Geomorphic Surfaces and Soils in the Black Creek Valley, Johnston County, North Carolina1

  1. E. E. Gamble,
  2. R. B. Daniels and
  3. W. D. Nettleton2



The Black Creek Valley in the dissected upper Coastal Plain is a complex of geomorphic surfaces that ranges in age from Pliocene to Recent. Soils on the Pliocene surfaces are on the interstream divides and on old terrace remnants within the valley. They are classed as Paleudults. These soils are formed in relatively uniform sediments, have sola 2–4 m thick, little or no B horizon structure, and few clay films in the upper B horizon. Discontinuous phase plinthite is found in the middle B horizon. These soils have uniform profile characteristics, are easily mapped, and the delineations have few inclusions.
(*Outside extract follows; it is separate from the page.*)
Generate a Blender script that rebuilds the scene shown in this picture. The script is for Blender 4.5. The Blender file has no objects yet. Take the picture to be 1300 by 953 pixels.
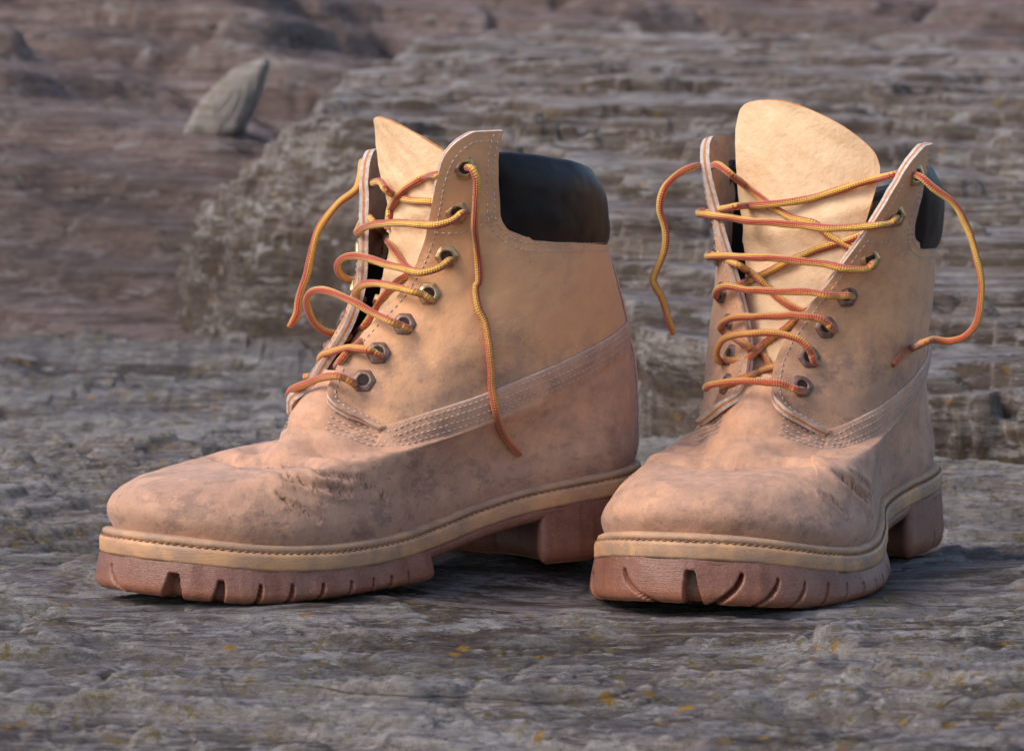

The soils on the late Pleistocene to Recent valley-side slopes and low terraces have sola less than 1.25 m thick and are classed as Hapludults. There is much variation in A2 horizon thickness, B horizon color, and texture. This arises from the variation of the sediments outcropping on the valley sides. Further variability is caused by Recent valley-side alluvium that has irregular distribution and unpredictable thickness. Regardless of their variability, these soils all have weak to moderate B horizon structure, common clay skins on ped faces, and no plinthite. They are best mapped as complexes because of their variability. A delineation contains many inclusions.